======== Available data

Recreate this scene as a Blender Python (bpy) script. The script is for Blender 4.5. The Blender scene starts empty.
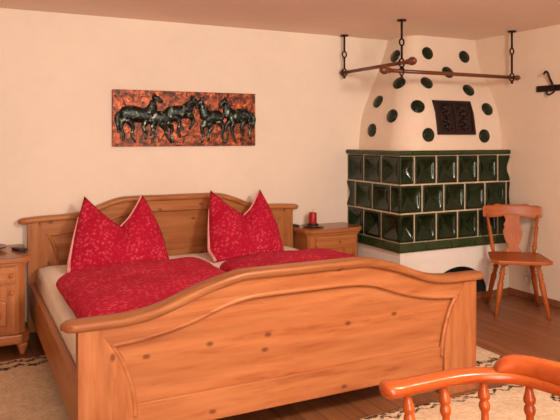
import bpy, bmesh, math, random
from mathutils import Vector, Matrix, noise
random.seed(7)
SC = bpy.context.scene
COL = SC.collection
PI = math.pi

# ------------------------------------------------------------------ helpers
def lerp_table(t, a):
    if t <= a[0][0]:
        return a[0][1]
    for (x0, y0), (x1, y1) in zip(a, a[1:]):
        if t <= x1:
            return y0 + (y1 - y0) * (t - x0) / (x1 - x0)
    return a[-1][1]

def smooth_table(t, a):
    """Catmull-Rom through the table points."""
    if t <= a[0][0]: return a[0][1]
    if t >= a[-1][0]: return a[-1][1]
    for i in range(len(a) - 1):
        if t <= a[i + 1][0]:
            x0, y0 = a[i]; x1, y1 = a[i + 1]
            xm, ym = a[i - 1] if i else (2 * x0 - x1, y0)
            xn, yn = a[i + 2] if i + 2 < len(a) else (2 * x1 - x0, y1)
            m0 = (y1 - ym) / (x1 - xm); m1 = (yn - y0) / (xn - x0)
            h = x1 - x0; s = (t - x0) / h
            return ((2*s**3 - 3*s**2 + 1) * y0 + (s**3 - 2*s**2 + s) * h * m0
                    + (-2*s**3 + 3*s**2) * y1 + (s**3 - s**2) * h * m1)

def catmull(pts, n):
    pts = [Vector(p) for p in pts]
    out = []
    for i in range(len(pts) - 1):
        p0 = pts[i - 1] if i else pts[0] * 2 - pts[1]
        p1, p2 = pts[i], pts[i + 1]
        p3 = pts[i + 2] if i + 2 < len(pts) else pts[-1] * 2 - pts[-2]
        for k in range(n):
            t = k / n
            out.append(0.5 * ((2 * p1) + (p2 - p0) * t + (2*p0 - 5*p1 + 4*p2 - p3) * t*t + (3*p1 - p0 - 3*p2 + p3) * t**3))
    out.append(pts[-1])
    return out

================

_Requirements_
In this exercise, set down all of the data exactly, without the pictures.

_Response for this exercise_
Recreate this scene as a Blender Python (bpy) script. The script is for Blender 4.5. The Blender scene starts empty.
import bpy, bmesh, math, random
from mathutils import Vector, Matrix, noise
random.seed(7)
SC = bpy.context.scene
COL = SC.collection
PI = math.pi

# ------------------------------------------------------------------ helpers
def lerp_table(t, a):
    if t <= a[0][0]:
        return a[0][1]
    for (x0, y0), (x1, y1) in zip(a, a[1:]):
        if t <= x1:
            return y0 + (y1 - y0) * (t - x0) / (x1 - x0)
    return a[-1][1]

def smooth_table(t, a):
    """Catmull-Rom through the table points."""
    if t <= a[0][0]: return a[0][1]
    if t >= a[-1][0]: return a[-1][1]
    for i in range(len(a) - 1):
        if t <= a[i + 1][0]:
            x0, y0 = a[i]; x1, y1 = a[i + 1]
            xm, ym = a[i - 1] if i else (2 * x0 - x1, y0)
            xn, yn = a[i + 2] if i + 2 < len(a) else (2 * x1 - x0, y1)
            m0 = (y1 - ym) / (x1 - xm); m1 = (yn - y0) / (xn - x0)
            h = x1 - x0; s = (t - x0) / h
            return ((2*s**3 - 3*s**2 + 1) * y0 + (s**3 - 2*s**2 + s) * h * m0
                    + (-2*s**3 + 3*s**2) * y1 + (s**3 - s**2) * h * m1)

def catmull(pts, n):
    pts = [Vector(p) for p in pts]
    out = []
    for i in range(len(pts) - 1):
        p0 = pts[i - 1] if i else pts[0] * 2 - pts[1]
        p1, p2 = pts[i], pts[i + 1]
        p3 = pts[i + 2] if i + 2 < len(pts) else pts[-1] * 2 - pts[-2]
        for k in range(n):
            t = k / n
            out.append(0.5 * ((2 * p1) + (p2 - p0) * t + (2*p0 - 5*p1 + 4*p2 - p3) * t*t + (3*p1 - p0 - 3*p2 + p3) * t**3))
    out.append(pts[-1])
    return out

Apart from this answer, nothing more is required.